Eddie Torres Dancers Tribute to Tito Puente: Mambo Legacy in Motion
If you spend time around salsa long enough, two names come up repeatedly: Eddie Torres and Tito Puente.
One helped shape how generations of dancers understand New York-style On2 timing. The other, known as El Rey del Timbal, helped define the soundscape that dancers move to.
That is why tribute performances like this matter. They are not just choreography showcases. They are cultural continuity.
Why Eddie Torres lineage matters
Eddie Torres' teaching legacy influenced how On2 timing spread internationally, especially through students and teams who carried that movement language into congresses and local scenes.
Watching his dancers is useful because you can often see:
- cleaner timing discipline,
- strong phrase awareness,
- and partnerwork shaped by mambo aesthetics rather than pure trick density.
Why Tito Puente tributes still resonate
Tito Puente's catalog and impact stretch across decades of Latin music history. Tributes remind newer dancers that salsa is not just trend-cycle social media content. It has deep musical and cultural roots.
When dancers understand that lineage, their musicality usually gets richer.

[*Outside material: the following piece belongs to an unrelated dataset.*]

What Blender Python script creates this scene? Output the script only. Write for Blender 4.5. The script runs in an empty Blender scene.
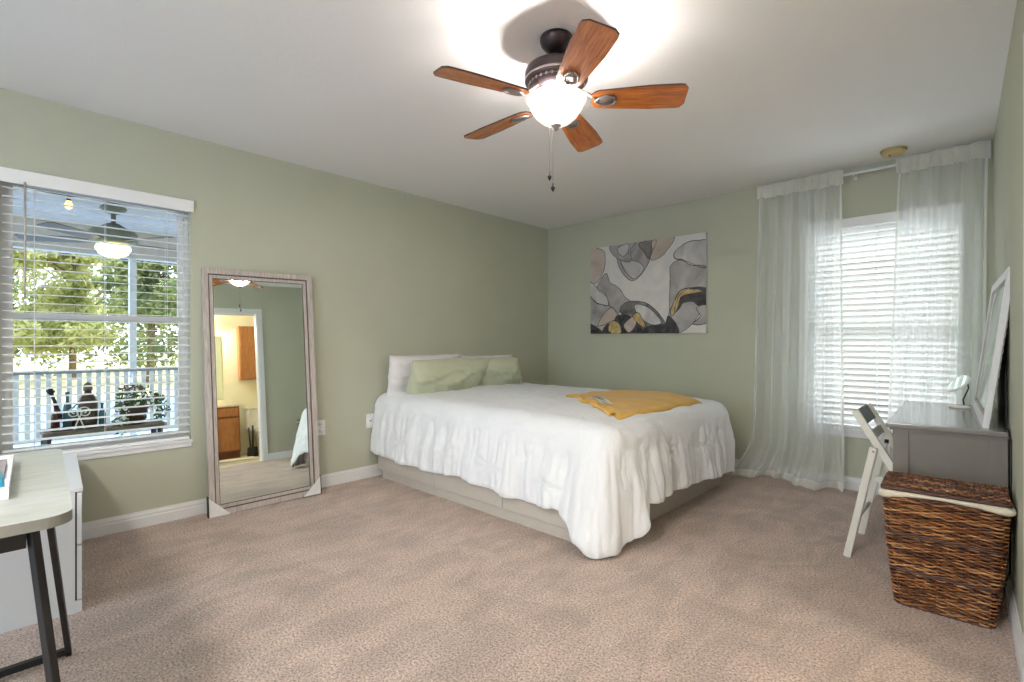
import bpy, bmesh, math, random
from mathutils import Vector, Matrix, noise
from math import sin, cos, pi, radians as R
random.seed(7)
SC = bpy.context.scene
COL = SC.collection

# ------------------------------------------------------------------ camera
H = 2.44
CAM = (3.7079, -4.5196, 1.117)
cd = bpy.data.cameras.new('camera')
cd.sensor_width = 36.0
cd.lens = 36.0 * 498.0 / 1024.0
cd.shift_y = 1.5 / 1024.0
cd.clip_start = 0.02
cd.clip_end = 200
cam = bpy.data.objects.new('camera', cd)
COL.objects.link(cam)
cam.location = CAM
cam.rotation_euler = (R(90), 0, R(43.5))
SC.camera = cam

# ------------------------------------------------------------------ world, sun, exposure
w = bpy.data.worlds.new('world'); SC.world = w; w.use_nodes = True
wn = w.node_tree.nodes; wl = w.node_tree.links
bg = wn['Background']
tc = wn.new('ShaderNodeTexCoord'); sx = wn.new('ShaderNodeSeparateXYZ'); cr = wn.new('ShaderNodeValToRGB')
wl.new(tc.outputs['Generated'], sx.inputs[0]); wl.new(sx.outputs['Z'], cr.inputs[0]); wl.new(cr.outputs[0], bg.inputs[0])
cr.color_ramp.elements[0].position = 0.0; cr.color_ramp.elements[0].color = (0.93, 0.96, 1.0, 1)
cr.color_ramp.elements[1].position = 0.7; cr.color_ramp.elements[1].color = (0.66, 0.80, 1.0, 1)
bg.inputs[1].default_value = 2.1

def light(kind, name, loc, power, color, rot=(0, 0, 0), **kw):
    d = bpy.data.lights.new(name, kind); d.energy = power; d.color = color
    for k, v in kw.items(): setattr(d, k, v)
    o = bpy.data.objects.new(name, d); COL.objects.link(o); o.location = loc; o.rotation_euler = rot
    return o
sun = light('SUN', 'sun', (0, 6, 6), 2.6, (1.0, 0.98, 0.95), angle=R(1.0))
sun.rotation_euler = Vector((0.30, -0.70, -0.85)).to_track_quat('-Z', 'Y').to_euler()

vs = SC.view_settings
vs.view_transform = 'Standard'; vs.look = 'None'; vs.gamma = 1.0; vs.use_curve_mapping = False
vs.exposure = 1.30
SC.cycles.max_bounces = 10; SC.cycles.diffuse_bounces = 5; SC.cycles.glossy_bounces = 5
SC.cycles.transmission_bounces = 8; SC.cycles.transparent_max_bounces = 24
SC.cycles.sample_clamp_indirect = 6.0

# ------------------------------------------------------------------ materials
def srgb(r, g, b):
    f = lambda c: ((c / 255.0) / 12.92) if c / 255.0 <= 0.04045 else (((c / 255.0) + 0.055) / 1.055) ** 2.4
    return (f(r), f(g), f(b), 1.0)
class NT:
    def __init__(s, name):
        s.m = bpy.data.materials.new(name); s.m.use_nodes = True
        s.n = s.m.node_tree.nodes; s.l = s.m.node_tree.links
        s.b = s.n['Principled BSDF']; s.out = s.n['Material Output']
        s.co = None
    def new(s, t, **kw):
        x = s.n.new(t)
        for k, v in kw.items(): setattr(x, k, v)
        return x
    def obj(s, scale=(1, 1, 1)):
        if s.co is None: s.co = s.new('ShaderNodeTexCoord')
        mp = s.new('ShaderNodeMapping'); s.l.new(s.co.outputs['Object'], mp.inputs[0]); mp.inputs['Scale'].default_value = scale
        return mp.outputs[0]
    def noise(s, scale, detail=3, stretch=(1, 1, 1), dist=0.0, rough=0.5):
        x = s.new('ShaderNodeTexNoise'); x.inputs['Scale'].default_value = scale; x.inputs['Detail'].default_value = detail
        x.inputs['Distortion'].default_value = dist; x.inputs['Roughness'].default_value = rough
        s.l.new(s.obj(stretch), x.inputs['Vector']); return x.outputs['Fac']
    def ramp(s, fac, stops):
        x = s.new('ShaderNodeValToRGB'); e = x.color_ramp.elements
        while len(e) < len(stops): e.new(0.5)
        for el, (p, c) in zip(e, stops): el.position = p; el.color = c
        s.l.new(fac, x.inputs[0]); return x.outputs[0]
    def mix(s, fac, a, b, mode='MIX'):
        x = s.new('ShaderNodeMix', data_type='RGBA', blend_type=mode)
        for sock, v in ((x.inputs[0], fac), (x.inputs[6], a), (x.inputs[7], b)):
            if hasattr(v, 'links') or isinstance(v, bpy.types.NodeSocket): s.l.new(v, sock)
            else: sock.default_value = v
        return x.outputs[2]
    def bump(s, h, strength, dist, prev=None):
        x = s.new('ShaderNodeBump'); x.inputs['Strength'].default_value = strength; x.inputs['Distance'].default_value = dist
        s.l.new(h, x.inputs['Height'])
        if prev: s.l.new(prev, x.inputs['Normal'])
        s.l.new(x.outputs[0], s.b.inputs['Normal']); return x.outputs[0]
    def color(s, c):
        if isinstance(c, bpy.types.NodeSocket): s.l.new(c, s.b.inputs['Base Color'])
        else: s.b.inputs['Base Color'].default_value = c
def simple(name, c, rough=0.5, metal=0.0, nscale=None, namt=0.08, bump=None, coat=0.0, stretch=(1, 1, 1)):
    t = NT(name); t.b.inputs['Roughness'].default_value = rough; t.b.inputs['Metallic'].default_value = metal
    t.b.inputs['Coat Weight'].default_value = coat
    sc = nscale or 12
    f = t.noise(sc, 3, stretch)
    lo = tuple(v * (1 - namt) for v in c[:3]) + (1,); hi = tuple(min(1, v * (1 + namt)) for v in c[:3]) + (1,)
    t.color(t.ramp(f, [(0.3, lo), (0.7, hi)]))
    if bump: t.bump(t.noise(bump[0], 3, stretch), bump[1], bump[2])
    return t.m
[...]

How to study this clip as a dancer
Instead of watching only for highlights, watch with intent:
- Track where movement accents match horn or percussion hits.
- Observe transitions between shines and partnerwork.
- Notice how timing clarity is maintained at performance energy levels.
- Look at posture and frame consistency under speed.
That kind of viewing turns performance clips into training tools.
Final takeaway
This tribute is a good reminder that great salsa dancing sits at the intersection of music history, timing craft, and stage communication.
If you want to grow as a dancer, study both the movement and the lineage behind it.